I'm doing this in quartz composer rather than code it properly. It's awesome for experimenting(this took <30 minutes to get working initially), but pretty limited. No 3d textures for a start, and that's kind of a bit limiting here :) There's a workaround (render the images into tiles in a massive texture), which can be used with a raycasting shader pretty easily, but it's sloooow (this is already running at ~5fps, although a 128mb radeon 2400 isn't helping much).

Suggestions are definitely welcome :)
added on the 2009-11-20 15:10:07 by psonice psonice
I was only talking about shadows on a floor surface, not self-shadowing. Like, project the quads onto some plane and render them in black but preserving the alpha channel. The drop shadow makes it look very 2D in places.
added on the 2009-11-20 16:24:28 by doomdoom doomdoom
maybe a porn video is a better source than a demo?!?!
for sure. :D
added on the 2009-11-20 16:48:50 by raer raer
ooo second one is very close to ultra cool. Keep going with this.
added on the 2009-11-20 16:49:41 by auld auld
LOL - nice concept!

You should give this demo a try:
http://www.youtube.com/TheDemoTube#p/u/23/V4jo5jEEnPo
added on the 2009-11-20 17:18:27 by Salinga Salinga
Had another quick fiddle last night: tripfiss by Tipogödör & Kewlers (pouet link).

I've added shadows (fake, not self-shadowing, but better than nothing) and lighting (also fake, but also better than nothing) and also put it in 3d. Select your 3d glasses type in the menu below the video, or set it to no 3d :)

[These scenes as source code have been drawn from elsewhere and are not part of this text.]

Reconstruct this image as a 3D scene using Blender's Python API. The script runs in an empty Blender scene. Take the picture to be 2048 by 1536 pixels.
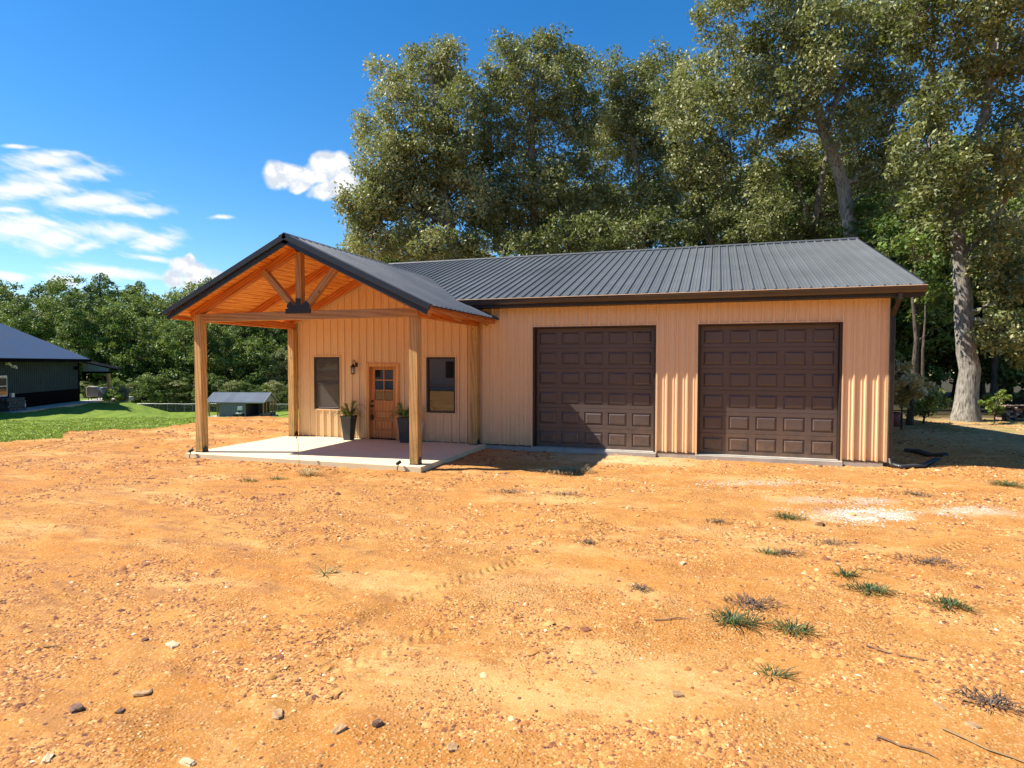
import bpy, bmesh, math, random
import numpy as np
from mathutils import Vector, Matrix, Euler
random.seed(7)
SC = bpy.context.scene
COL = SC.collection
R = 0.2286                     # siding rib spacing (nine inches): the scale of the whole place

# ------------------------------------------------------------------ camera
CX, CY, CZ = 4.2886, -14.8644, 2.0814
PITCH, ROLL, YAW, FPX = -0.0337, 0.0015, 0.3179, 1240.4
cam = bpy.data.cameras.new('camera')
camo = bpy.data.objects.new('camera', cam)
COL.objects.link(camo)
camo.matrix_world = (Matrix.Translation((CX, CY, CZ)) @ Matrix.Rotation(YAW, 4, 'Z') @
                     Matrix.Rotation(math.pi/2 + PITCH, 4, 'X') @ Matrix.Rotation(ROLL, 4, 'Z'))
cam.sensor_width = 36
cam.lens = 36*FPX/2048
cam.clip_start, cam.clip_end = 0.05, 3000
SC.camera = camo

# ------------------------------------------------------------------ light
SUN = Vector((-0.85, -0.265, 1.0)).normalized()      # towards the sun
SUN_EL = math.asin(SUN.z)
SUN_AZ = math.atan2(SUN.x, SUN.y)
sun = bpy.data.lights.new('sun', 'SUN')
sun.energy = 5.0
sun.angle = math.radians(0.5)
sun.color = (1.0, 0.94, 0.84)
suno = bpy.data.objects.new('sun', sun)
COL.objects.link(suno)
suno.rotation_euler = SUN.to_track_quat('Z', 'Y').to_euler()
suno.location = (-20, -10, 30)
SC.view_settings.view_transform = 'Standard'
SC.view_settings.look = 'None'
SC.view_settings.exposure = 1.0
SC.view_settings.gamma = 1
SC.view_settings.use_curve_mapping = False
SC.render.engine = 'CYCLES'
SC.cycles.max_bounces = 7
SC.cycles.diffuse_bounces = 4
SC.cycles.transparent_max_bounces = 8
SC.cycles.use_denoising = True

def dir_px(px, py):
    """photo pixel -> unit world direction"""
    v = Vector(((px-1024)/FPX, -(py-768)/FPX, -1.0))
    return (camo.matrix_world.to_3x3() @ v).normalized()
FW = Vector((-math.sin(YAW), math.cos(YAW), 0))
RT = Vector((math.cos(YAW), math.sin(YAW), 0))
def at(px, py, D):
    """world point seen at a photo pixel, at horizontal distance D in front of the camera"""
    d = dir_px(px, py)
    return Vector((CX, CY, CZ)) + d*(D/d.dot(FW))
def sd(x, y):
    dx, dy = x-CX, y-CY
    return dx*RT.x+dy*RT.y, dx*FW.x+dy*FW.y      # sideways, ahead
def xy(S, D):
    return CX+S*RT.x+D*FW.x, CY+S*RT.y+D*FW.y

# ------------------------------------------------------------------ node helpers
class NT:
    def __init__(self, tree):
        self.t = tree; self.n = tree.nodes; self.l = tree.links
    def new(self, typ, **kw):
        nd = self.n.new(typ)
        for k, v in kw.items():
            if k == 'ins':
                for a, b in v.items():
                    if isinstance(b, bpy.types.NodeSocket): self.l.new(b, nd.inputs[a])
                    else: nd.inputs[a].default_value = b
            else: setattr(nd, k, v)
        return nd
    def math(self, op, a, b=0.0, c=None, clamp=False):
        nd = self.n.new('ShaderNodeMath'); nd.operation = op; nd.use_clamp = clamp
        for i, v in enumerate([a, b] if c is None else [a, b, c]):
            if isinstance(v, bpy.types.NodeSocket): self.l.new(v, nd.inputs[i])
            else: nd.inputs[i].default_value = v
        return nd.outputs[0]
    def vmath(self, op, a, b=(0, 0, 0)):
        nd = self.n.new('ShaderNodeVectorMath'); nd.operation = op
        for i, v in enumerate([a, b]):
            if isinstance(v, bpy.types.NodeSocket): self.l.new(v, nd.inputs[i])
            else: nd.inputs[i].default_value = v
        return nd.outputs['Value'] if op in ('LENGTH', 'DOT_PRODUCT', 'DISTANCE') else nd.outputs[0]
    def mapr(self, v, a, b, c=0.0, d=1.0, smooth=False):
        nd = self.n.new('ShaderNodeMapRange')
        if smooth: nd.interpolation_type = 'SMOOTHSTEP'
        self.l.new(v, nd.inputs[0])
        for i, x in enumerate((a, b, c, d)): nd.inputs[i+1].default_value = x
        return nd.outputs[0]
    def mix(self, f, a, b, blend='MIX'):
        nd = self.n.new('ShaderNodeMix'); nd.data_type = 'RGBA'; nd.blend_type = blend
        for i, v in ((0, f), (6, a), (7, b)):
            if isinstance(v, bpy.types.NodeSocket): self.l.new(v, nd.inputs[i])
            elif i == 0: nd.inputs[0].default_value = v
            else: nd.inputs[i].default_value = (*v, 1) if len(v) == 3 else v
        return nd.outputs[2]
    def noise(self, vec, scale=5, detail=4, rough=0.55, dist=0.0):
        nd = self.n.new('ShaderNodeTexNoise')
        if vec is not None: self.l.new(vec, nd.inputs['Vector'])
        nd.inputs['Scale'].default_value = scale; nd.inputs['Detail'].default_value = detail
        nd.inputs['Roughness'].default_value = rough; nd.inputs['Distortion'].default_value = dist
        return nd.outputs['Fac']
    def voro(self, vec, scale=5, feature='F1', out='Distance', rand=1.0):
        nd = self.n.new('ShaderNodeTexVoronoi'); nd.feature = feature
        if vec is not None: self.l.new(vec, nd.inputs['Vector'])
        nd.inputs['Scale'].default_value = scale; nd.inputs['Randomness'].default_value = rand
        return nd.outputs[out]
    def mapping(self, vec, scale=(1, 1, 1), rot=(0, 0, 0), loc=(0, 0, 0)):
        nd = self.n.new('ShaderNodeMapping')
        self.l.new(vec, nd.inputs[0])
        nd.inputs['Scale'].default_value = scale; nd.inputs['Rotation'].default_value = rot
        nd.inputs['Location'].default_value = loc
        return nd.outputs[0]
    def ramp(self, f, stops):
        nd = self.n.new('ShaderNodeValToRGB'); cr = nd.color_ramp
        while len(cr.elements) < len(stops): cr.elements.new(0.5)
        for e, (p, c) in zip(cr.elements, stops):
            e.position = p; e.color = (*c, 1)
        self.l.new(f, nd.inputs[0])
        return nd.outputs[0]
    def bump(self, h, strength=0.5, dist=0.01, normal=None):
        nd = self.n.new('ShaderNodeBump')
        self.l.new(h, nd.inputs['Height'])
        nd.inputs['Strength'].default_value = strength; nd.inputs['Distance'].default_value = dist
        if normal is not None: self.l.new(normal, nd.inputs['Normal'])
        return nd.outputs[0]

def new_mat(name):
    m = bpy.data.materials.new(name); m.use_nodes = True
    t = NT(m.node_tree); t.n.clear()
    t.out = t.n.new('ShaderNodeOutputMaterial')
    t.b = t.n.new('ShaderNodeBsdfPrincipled')
    t.l.new(t.b.outputs[0], t.out.inputs[0])
    t.tc = t.n.new('ShaderNodeTexCoord')
    t.obj = t.tc.outputs['Object']
    t.geo = t.n.new('ShaderNodeNewGeometry')
    t.pos = t.geo.outputs['Position']
    t.rnd = t.n.new('ShaderNodeObjectInfo').outputs['Random']
    return m, t
def setb(t, **kw):
    for k, v in kw.items():
        k = k.replace('_', ' ')
        s = t.b.inputs[k]
        if isinstance(v, bpy.types.NodeSocket): t.l.new(v, s)
        else: s.default_value = (*v, 1) if isinstance(v, tuple) and len(v) == 3 and s.type == 'RGBA' else v

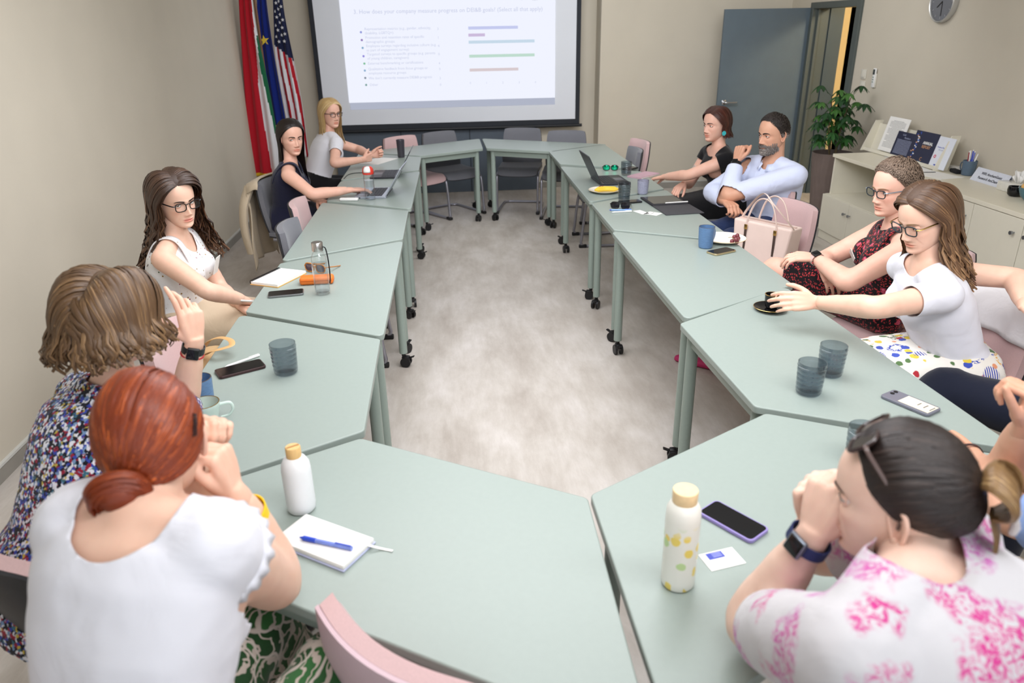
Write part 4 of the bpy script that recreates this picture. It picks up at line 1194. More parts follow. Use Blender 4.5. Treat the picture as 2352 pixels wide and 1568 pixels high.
    def skirt_part(s, t=1.0, w0=.185, w1=.19, d0=.105, d1=.085):
        def f(bm, g):
            km = (s.knee['r'] + s.knee['l']) / 2; u = (km - s.pel).normalized(); up = s.PR.cross(u).normalized()
            kw = (s.knee['r'] - s.knee['l']).length / 2
            secs = [(s.pel + u * (-.10), s.PR, up, w0 * .8 + g, d0 * .8 + g, d0 * .8 + g)]
            for k in range(7):
                x = k / 6 * t
                secs.append((s.pel.lerp(km, x) + UPV * .0, (s.PR).lerp((s.knee['r'] - s.knee['l']).normalized(), x).normalized(), up, (w0 + (kw + .085 - w0) * x) + g, d0 + (d1 - d0) * x + g, d0 + (d1 - d0) * x + g))
            loft(bm, secs, 32, 2.6)
        return f
    def shoes(s, m, sole=None, kind='shoe', open_=False):
        for k in ('r', 'l'):
            A_ = s.ank[k]; f = s.PF; r = s.PR; o_ = V((A_.x, A_.y, 0))
            bm = bmesh.new()
            secs = []
            for t, w, h0, h1 in ((-.045, .022, .0, .055), (-.03, .032, .0, .075), (.0, .035, .0, .085 if not open_ else .045), (.05, .036, .0, .075 if not open_ else .04), (.10, .042, .0, .055 if not open_ else .04), (.15, .044, .0, .042), (.19, .034, .0, .034), (.21, .018, .0, .026)):
                secs.append((o_ + f * t + UPV * ((h0 + h1) / 2 + .001), r, UPV, w, (h1 - h0) / 2, (h1 - h0) / 2))
            loft(bm, secs, 20, 2.8)
            bmesh.ops.translate(bm, vec=-s.base, verts=bm.verts[:]); bmesh.ops.recalc_face_normals(bm, faces=bm.faces[:])
            link('shoe', bm, m, s.o)
    # ---- accessories in head space
    def _w(s, bm, name, m, parent=None, ang=40):
        bmesh.ops.transform(bm, matrix=Matrix.Translation(-s.base) @ s.HM, verts=bm.verts[:])
        return link(name, bm, m, parent or s.o, ang=ang)
    def glasses(s, m, mt=None, w=.050, h=.038, y=.1005, z=-.006, r=.0022, cat=.010, lens=None, M=None, name='glasses'):
        def shape(sg):
            pts = []
            for i in range(28):
                a = 2 * PI * i / 28; ca, sa = math.cos(a), math.sin(a)
                x = math.copysign(abs(ca) ** .62, ca) * w / 2; zz = math.copysign(abs(sa) ** .68, sa) * h / 2
                zz += cat * .30 * (x * sg / (w / 2)) * (1 if sa > 0 else .25)
                X_ = sg * (.0335) + x
                pts.append(V((X_, y - .9 * X_ * X_ - .10 * 0, z + zz)))
            return pts
        bm = bmesh.new()
        for sg in (-1, 1): add_tube(bm, shape(sg), r, 8, closed=True, up=(0, 1, 0))
        add_tube(bm, catmull([V((-.0105, y, z + .006)), V((0, y + .002, z + .0105)), V((.0105, y, z + .006))], 5), r * .9, 8)
        if M is not None: bmesh.ops.transform(bm, matrix=M, verts=bm.verts[:])
        fr = s._w(bm, name, m)
        for sg in (-1, 1):
            bm = bmesh.new(); xo = sg * (.0335 + w / 2); yo = y - .9 * xo * xo
            add_tube(bm, catmull([V((xo, yo, z + .010)), V((xo * 1.20, yo - .010, z + .011)), V((sg * .0765, .02, z + .008)), V((sg * .0785, -.005, z + .004)), V((sg * .074, -.028, z - .018))], 6), r * .85, 8, flat=1.5)
            if M is not None: bmesh.ops.transform(bm, matrix=M, verts=bm.verts[:])
            s._w(bm, 'temple_arm', mt or m, fr)
            bm = bmesh.new(); pts = shape(sg); bm.faces.new([bm.verts.new(p) for p in pts])
            if M is not None: bmesh.ops.transform(bm, matrix=M, verts=bm.verts[:])
            s._w(bm, 'lens', lens or GLASSC, fr)
        return fr
    def stud(s, m, side, r=.004, off=(0, 0, 0)):
        sg = 1 if side == 'r' else -1; bm = bmesh.new(); add_sphere(bm, V((sg * .079, -.002, -.042)) + V(off), r, sub=2); return s._w(bm, 'earring', m)
    def watch(s, side, mb, mf, t=.93, face=None, w=.022, rr=.031, name='watch', square=True, fs=(.034, .038)):
        E_, W_ = s.arms[side]; d = (W_ - E_).normalized(); c = E_.lerp(W_, t)
        n = V(face); n = (n - d * n.dot(d)).normalized(); b_ = d.cross(n)
        bm = bmesh.new(); pr = [c + (n * math.cos(a) * .85 + b_ * math.sin(a)) * rr for a in [2 * PI * i / 28 for i in range(28)]]
        rings = [[bm.verts.new(p + d * z_ + (p - c).normalized() * o) for p in pr] for z_, o in ((-w / 2, 0), (-w / 2, .0025), (w / 2, .0025), (w / 2, 0))]
        for k in range(4):
            A_, B_ = rings[k], rings[(k + 1) % 4]
            for i in range(28): bm.faces.new((A_[i], A_[(i + 1) % 28], B_[(i + 1) % 28], B_[i]))
        bmesh.ops.recalc_face_normals(bm, faces=bm.faces[:]); bmesh.ops.translate(bm, vec=-s.base, verts=bm.verts[:])
        st = link(name, bm, mb, s.o)
        if mf:
            bm = bmesh.new(); add_box(bm, (0, 0, 0), (fs[0], fs[1], .010), None, .004, 3)
            bmesh.ops.transform(bm, matrix=Matrix.Translation(-s.base) @ frame(c + n * (rr * .85 + .004), b_, d, n), verts=bm.verts[:]); link('watch_case', bm, mf[0], st)
            bm = bmesh.new(); add_box(bm, (0, 0, 0.0052), (fs[0] - .006, fs[1] - .006, .001), None, .0004)
            bmesh.ops.transform(bm, matrix=Matrix.Translation(-s.base) @ frame(c + n * (rr * .85 + .004), b_, d, n), verts=bm.verts[:]); link('watch_screen', bm, mf[1], st)
        return st
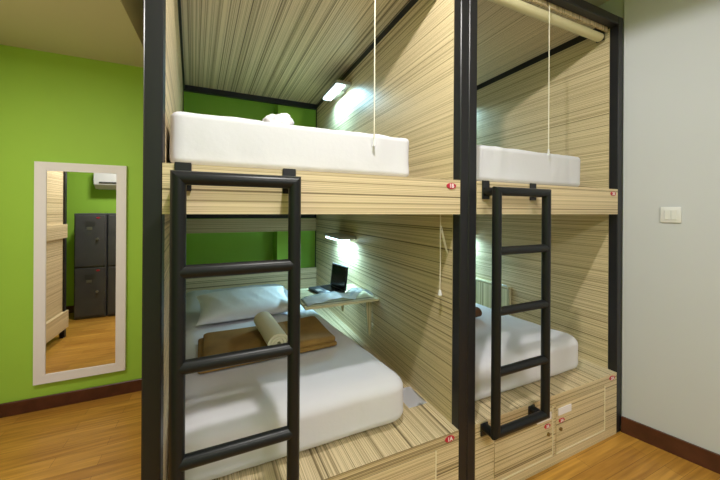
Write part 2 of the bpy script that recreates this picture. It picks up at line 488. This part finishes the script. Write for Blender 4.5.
# ================================================================ LADDERS
def make_ladder(label, x0, x1):
    yl, r = 0.925, 0.0188
    zs = (0.335, 0.585, 0.835, 1.085, 1.332)
    xc = (x0 + x1) / 2
    t = thing('bunk_ladder', label, 'ladder', (xc, yl, zs[0]), group=None)
    def A(p): return (p[0] - xc, p[1] - yl, p[2] - zs[0])
    T = MT['tube']
    for x, s in ((x0, 1), (x1, -1)):
        cyl('stile', T, A((x, yl, zs[0])), A((x, yl, zs[-1])), r, t, m0=(s, 0, 0), m1=(-s, 0, 0))
    cyl('top_bar', T, A((x0, yl, zs[-1])), A((x1, yl, zs[-1])), r, t, m0=(0, 0, -1), m1=(0, 0, 1))
    cyl('bottom_bar', T, A((x0, yl, zs[0])), A((x1, yl, zs[0])), r, t, m0=(0, 0, 1), m1=(0, 0, -1))
    for z in zs[1:-1]:
        cyl('rung', T, A((x0, yl, z)), A((x1, yl, z)), r * 0.97, t)
    for z, zp in ((zs[-1] + 0.0, 1.341), (zs[0] - 0.012, 0.312)):
        for x in (x0 + 0.004, x1 - 0.004):
            b = cyl('standoff', T, A((x, yl + 0.004, z)), A((x, FY - 0.006, z)), r * 0.95, t)
            hh = 0.040 if zp > 1 else 0.027
            box('mounting_plate', MT['black'], A((x - 0.021, 0, 0))[0], A((x + 0.021, 0, 0))[0], FY - 0.007 - yl, FY - 0.0005 - yl,
                zp - hh - zs[0], zp + hh - zs[0], b, bevel=0.002)
    return t
make_ladder('black tube ladder fixed to the front of the left bunk', -0.1045, 0.1985)
make_ladder('black tube ladder fixed to the front of the right bunk', 1.0300, 1.3350)

# ================================================================ MATTRESSES
def mattress(label, xl, xr, y0, z0, length, h, skew, taper, seed, r=0.07, rz=0.055, wob=0.010):
    wd = xr - xl; xc = (xl + xr) / 2
    def warp(p):
        f = p.y / length
        q = p.copy()
        q.x = p.x * (1 - taper * f) + skew * p.y - taper * f * wd / 2
        return q
    o = soft_box('mattress', MT['sheet'], (wd, length, h), r, wob=wob, wscale=3.2, fine=0.005, fscale=16, seed=seed, warp=warp, cuts=34, rz=rz)
    o.location = (xc, y0, z0 + 0.0015)
    return tag(o, label, 'mattress', None)
mattress('white sheeted mattress on the upper deck of the left bunk, under the small towel bundle', -0.142, 0.697, 1.045, ZT, 1.95, 0.168, SK, 0.0, 1.0, r=0.028, rz=0.024, wob=0.005)
mattress('white sheeted mattress in the lower bay of the left bunk, under pillow and towels', -0.138, 0.732, 1.095, ZBOX, 1.95, 0.206, SK, 0.055, 5.0, r=0.09)
mattress('white sheeted mattress on the upper deck of the right bunk', 1.005, 1.806, 1.045, ZT, 1.95, 0.178, 0.0, 0.02, 9.0, r=0.03, rz=0.028, wob=0.005)
mattress('white sheeted mattress in the lower bay of the right bunk', 1.000, 1.880, 1.070, ZBOX, 1.95, 0.206, 0.0, 0.22, 13.0, r=0.075)

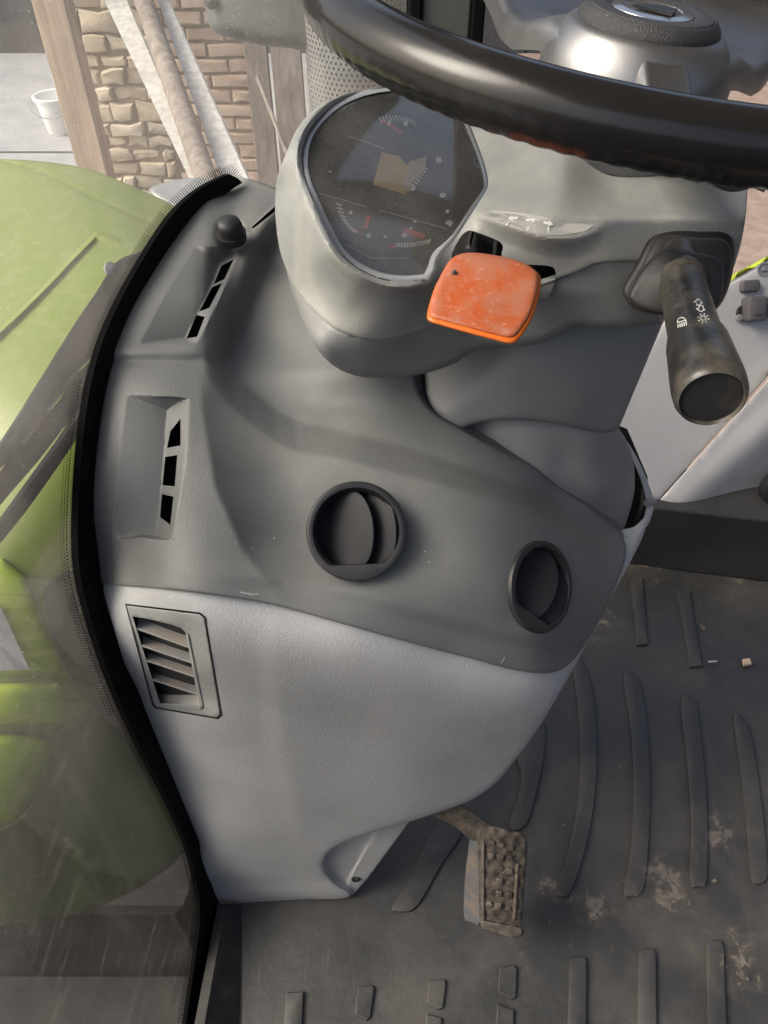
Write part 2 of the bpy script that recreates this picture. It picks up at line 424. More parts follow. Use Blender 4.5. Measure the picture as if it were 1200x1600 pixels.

Dunno if I can be arsed to mess with it any more, but if anyone wants a particular demo run through it let me know.
added on the 2009-11-23 11:13:01 by psonice psonice
Bah, and now I realise I fucked up the eye separation. Unless your eyes happen to move in 4 dimensions or something, it'll love a bit fucked up in places :D
added on the 2009-11-23 14:12:54 by psonice psonice
psonice: we have a 3d-texture raycaster in our vj-software so it's definitely possible to raycast your 200 quads. 256^3 texture runs rather well but 512^3 starts to be a bit too much.